Country of origin: Germany
Birthday: November 7, 1866
Date of death: September 3, 1946

About Paul Lincke

Paul Lincke was born in Berlin on 7 November 1866 as son of a servant to the municipal council. At an early age, he was enthusiastic about military music, therefore starting to train as a musician with the Wittenberge Stadtmusikkapelle of Rudolf Kleinow in 1880.
After his training, Lincke could not accomplish his original goal to become a military musician. From 1884 he eventually found jobs as a bassoonist with orchestras of variety theatres in Berlin such as the Ostend Theatre and soon was called in as occasional conductor and répétiteur. In his position as musical director at the Königsstädtisches Theater am Alexanderplatz, he created his first compositions: little songs, vaudeville songs and interludes. During that time, he also toured Germany as accompanying pianist with several humorous vocal ensembles. As musical director of the garden concerts of the Belle Alliance Theatre, Lincke attracted attention because of his skilfulness as conductor; as a consequence, the Apollo Theatre hired him as principal conductor and resident composer from 1893. He had to accompany variety performances with music with his orchestra and composed accompanying music for such performances apart from music for parodistic one-act plays. In 1897 he was taken on as musical director at the Théâtre Folies-Bergères in Paris for two years. After his return to Berlin, Lincke continued to work at the Apollo Theatre and, from 1909, also worked at the Berlin Metropol Theatre. During that time, he created a large number of very popular one-act operettas, with his friend Heinz Bolten-Baeckers (1872-1938) writing the librettos. When touring the whole of Germany, the European capitals and America with his ensemble, Lincke conducted his own works for which he had founded the Apollo publishing house.

In 1937 he received the silver medal of honour of his home town. On his 75th birthday he was made a freeman of Berlin.
After the end of the Second World War in 1945, Lincke was a frequent victim of anti-German chauvinists. With the help of an American general, he was able to escape to Bavaria. He died in the Upper Harz Mountains in 1946.

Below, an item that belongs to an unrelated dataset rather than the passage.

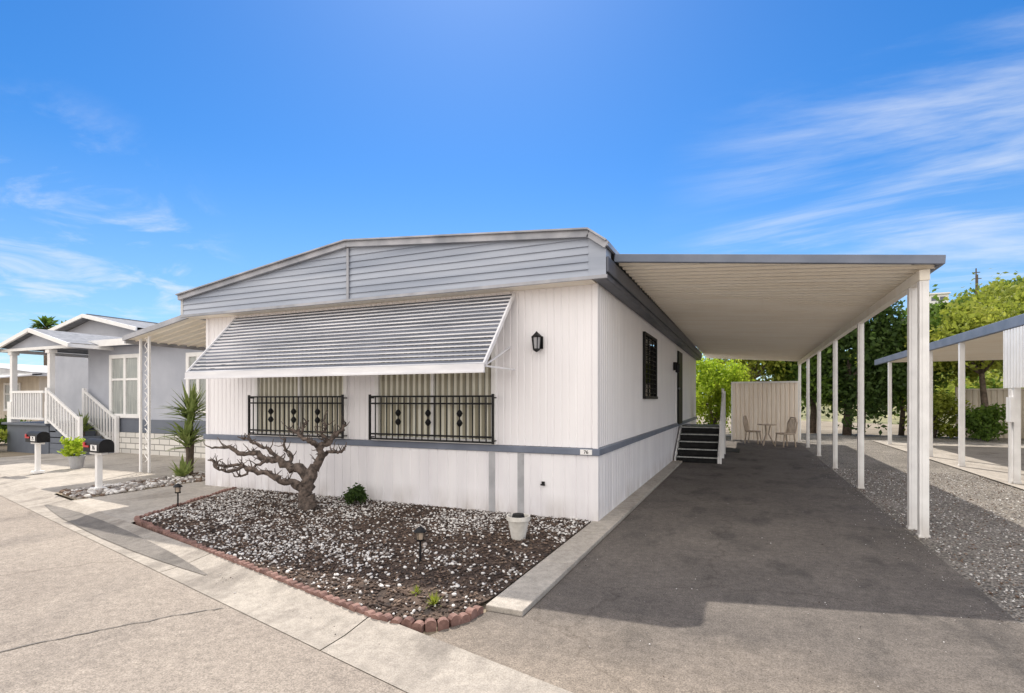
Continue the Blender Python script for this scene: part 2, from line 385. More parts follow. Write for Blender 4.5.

Paul Lincke achieved resounding successes with his songs, hits, revues and operettas written for the people with a profound sureness of instinct. His three major works Frau Luna (1899, including ’Schlösser, die im Monde liegen’, ’Schenk mir doch ein kleines bißchen Liebe’, ’Das ist die Berliner Luft’), Im Reich des Indra (1899) and Lysistrata (1902, including ’Glühwürmchen’) rang in the birth of the Berlin operetta.